[Begin]
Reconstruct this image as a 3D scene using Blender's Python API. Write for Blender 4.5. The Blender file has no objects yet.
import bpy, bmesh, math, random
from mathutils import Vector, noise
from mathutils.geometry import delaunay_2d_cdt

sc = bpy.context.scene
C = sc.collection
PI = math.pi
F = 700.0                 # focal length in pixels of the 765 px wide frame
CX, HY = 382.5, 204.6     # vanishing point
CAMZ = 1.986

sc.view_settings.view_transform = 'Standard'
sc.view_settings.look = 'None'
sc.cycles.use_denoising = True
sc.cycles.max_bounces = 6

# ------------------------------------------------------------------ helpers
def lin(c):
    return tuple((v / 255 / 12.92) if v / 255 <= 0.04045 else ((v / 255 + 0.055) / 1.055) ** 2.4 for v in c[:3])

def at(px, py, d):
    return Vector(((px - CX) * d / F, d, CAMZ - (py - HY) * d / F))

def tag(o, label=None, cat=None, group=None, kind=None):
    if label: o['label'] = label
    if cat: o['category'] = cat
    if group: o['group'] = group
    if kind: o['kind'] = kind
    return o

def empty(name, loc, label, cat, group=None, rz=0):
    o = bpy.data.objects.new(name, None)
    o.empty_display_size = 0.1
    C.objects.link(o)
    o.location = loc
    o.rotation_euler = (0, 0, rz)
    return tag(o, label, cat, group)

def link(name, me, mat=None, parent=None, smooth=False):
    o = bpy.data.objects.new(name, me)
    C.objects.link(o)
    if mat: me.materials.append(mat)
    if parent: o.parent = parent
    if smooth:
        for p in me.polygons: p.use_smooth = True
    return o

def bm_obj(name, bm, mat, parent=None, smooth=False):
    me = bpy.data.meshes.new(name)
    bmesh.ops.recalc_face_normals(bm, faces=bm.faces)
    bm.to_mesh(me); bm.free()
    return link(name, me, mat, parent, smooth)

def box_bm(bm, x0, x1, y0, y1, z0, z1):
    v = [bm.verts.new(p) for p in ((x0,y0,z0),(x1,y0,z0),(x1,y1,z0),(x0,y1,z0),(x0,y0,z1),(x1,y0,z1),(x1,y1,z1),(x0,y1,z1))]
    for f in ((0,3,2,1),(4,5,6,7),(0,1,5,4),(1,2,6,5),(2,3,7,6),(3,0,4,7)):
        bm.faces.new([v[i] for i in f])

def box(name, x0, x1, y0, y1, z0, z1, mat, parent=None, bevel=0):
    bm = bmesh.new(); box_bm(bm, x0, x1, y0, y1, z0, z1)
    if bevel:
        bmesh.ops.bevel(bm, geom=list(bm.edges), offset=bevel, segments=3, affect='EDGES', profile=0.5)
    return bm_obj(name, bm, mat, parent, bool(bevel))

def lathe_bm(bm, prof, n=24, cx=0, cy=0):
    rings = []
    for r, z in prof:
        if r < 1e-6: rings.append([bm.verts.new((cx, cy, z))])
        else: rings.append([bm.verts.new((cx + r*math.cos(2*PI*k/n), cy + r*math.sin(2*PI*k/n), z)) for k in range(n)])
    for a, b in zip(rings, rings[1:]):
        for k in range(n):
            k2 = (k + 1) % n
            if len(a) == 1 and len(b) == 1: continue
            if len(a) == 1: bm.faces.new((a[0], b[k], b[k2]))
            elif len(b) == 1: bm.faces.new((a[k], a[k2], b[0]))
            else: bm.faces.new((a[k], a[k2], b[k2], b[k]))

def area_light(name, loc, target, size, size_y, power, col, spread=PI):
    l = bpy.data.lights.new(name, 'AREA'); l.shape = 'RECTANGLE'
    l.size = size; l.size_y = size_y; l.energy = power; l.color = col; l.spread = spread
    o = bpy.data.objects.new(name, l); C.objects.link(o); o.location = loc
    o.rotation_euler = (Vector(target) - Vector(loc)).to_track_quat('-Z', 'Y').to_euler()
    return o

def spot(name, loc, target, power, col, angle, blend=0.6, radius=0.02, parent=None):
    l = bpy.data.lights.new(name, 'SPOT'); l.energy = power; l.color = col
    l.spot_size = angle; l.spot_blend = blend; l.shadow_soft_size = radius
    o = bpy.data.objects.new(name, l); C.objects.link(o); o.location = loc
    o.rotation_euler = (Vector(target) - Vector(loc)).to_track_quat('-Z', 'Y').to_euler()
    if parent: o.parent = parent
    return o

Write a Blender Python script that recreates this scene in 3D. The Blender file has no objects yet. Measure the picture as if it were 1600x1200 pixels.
[End]
Reproduce the whole listing word for word.

Reconstruct this image as a 3D scene using Blender's Python API. Write for Blender 4.5. The Blender file has no objects yet.
import bpy, bmesh, math, random
from mathutils import Vector, noise
from mathutils.geometry import delaunay_2d_cdt

sc = bpy.context.scene
C = sc.collection
PI = math.pi
F = 700.0                 # focal length in pixels of the 765 px wide frame
CX, HY = 382.5, 204.6     # vanishing point
CAMZ = 1.986

sc.view_settings.view_transform = 'Standard'
sc.view_settings.look = 'None'
sc.cycles.use_denoising = True
sc.cycles.max_bounces = 6

# ------------------------------------------------------------------ helpers
def lin(c):
    return tuple((v / 255 / 12.92) if v / 255 <= 0.04045 else ((v / 255 + 0.055) / 1.055) ** 2.4 for v in c[:3])

def at(px, py, d):
    return Vector(((px - CX) * d / F, d, CAMZ - (py - HY) * d / F))

def tag(o, label=None, cat=None, group=None, kind=None):
    if label: o['label'] = label
    if cat: o['category'] = cat
    if group: o['group'] = group
    if kind: o['kind'] = kind
    return o

def empty(name, loc, label, cat, group=None, rz=0):
    o = bpy.data.objects.new(name, None)
    o.empty_display_size = 0.1
    C.objects.link(o)
    o.location = loc
    o.rotation_euler = (0, 0, rz)
    return tag(o, label, cat, group)

def link(name, me, mat=None, parent=None, smooth=False):
    o = bpy.data.objects.new(name, me)
    C.objects.link(o)
    if mat: me.materials.append(mat)
    if parent: o.parent = parent
    if smooth:
        for p in me.polygons: p.use_smooth = True
    return o

def bm_obj(name, bm, mat, parent=None, smooth=False):
    me = bpy.data.meshes.new(name)
    bmesh.ops.recalc_face_normals(bm, faces=bm.faces)
    bm.to_mesh(me); bm.free()
    return link(name, me, mat, parent, smooth)

def box_bm(bm, x0, x1, y0, y1, z0, z1):
    v = [bm.verts.new(p) for p in ((x0,y0,z0),(x1,y0,z0),(x1,y1,z0),(x0,y1,z0),(x0,y0,z1),(x1,y0,z1),(x1,y1,z1),(x0,y1,z1))]
    for f in ((0,3,2,1),(4,5,6,7),(0,1,5,4),(1,2,6,5),(2,3,7,6),(3,0,4,7)):
        bm.faces.new([v[i] for i in f])

def box(name, x0, x1, y0, y1, z0, z1, mat, parent=None, bevel=0):
    bm = bmesh.new(); box_bm(bm, x0, x1, y0, y1, z0, z1)
    if bevel:
        bmesh.ops.bevel(bm, geom=list(bm.edges), offset=bevel, segments=3, affect='EDGES', profile=0.5)
    return bm_obj(name, bm, mat, parent, bool(bevel))

def lathe_bm(bm, prof, n=24, cx=0, cy=0):
    rings = []
    for r, z in prof:
        if r < 1e-6: rings.append([bm.verts.new((cx, cy, z))])
        else: rings.append([bm.verts.new((cx + r*math.cos(2*PI*k/n), cy + r*math.sin(2*PI*k/n), z)) for k in range(n)])
    for a, b in zip(rings, rings[1:]):
        for k in range(n):
            k2 = (k + 1) % n
            if len(a) == 1 and len(b) == 1: continue
            if len(a) == 1: bm.faces.new((a[0], b[k], b[k2]))
            elif len(b) == 1: bm.faces.new((a[k], a[k2], b[0]))
            else: bm.faces.new((a[k], a[k2], b[k2], b[k]))

def area_light(name, loc, target, size, size_y, power, col, spread=PI):
    l = bpy.data.lights.new(name, 'AREA'); l.shape = 'RECTANGLE'
    l.size = size; l.size_y = size_y; l.energy = power; l.color = col; l.spread = spread
    o = bpy.data.objects.new(name, l); C.objects.link(o); o.location = loc
    o.rotation_euler = (Vector(target) - Vector(loc)).to_track_quat('-Z', 'Y').to_euler()
    return o

def spot(name, loc, target, power, col, angle, blend=0.6, radius=0.02, parent=None):
    l = bpy.data.lights.new(name, 'SPOT'); l.energy = power; l.color = col
    l.spot_size = angle; l.spot_blend = blend; l.shadow_soft_size = radius
    o = bpy.data.objects.new(name, l); C.objects.link(o); o.location = loc
    o.rotation_euler = (Vector(target) - Vector(loc)).to_track_quat('-Z', 'Y').to_euler()
    if parent: o.parent = parent
    return o

Write a Blender Python script that recreates this scene in 3D. The Blender file has no objects yet. Measure the picture as if it were 1600x1200 pixels.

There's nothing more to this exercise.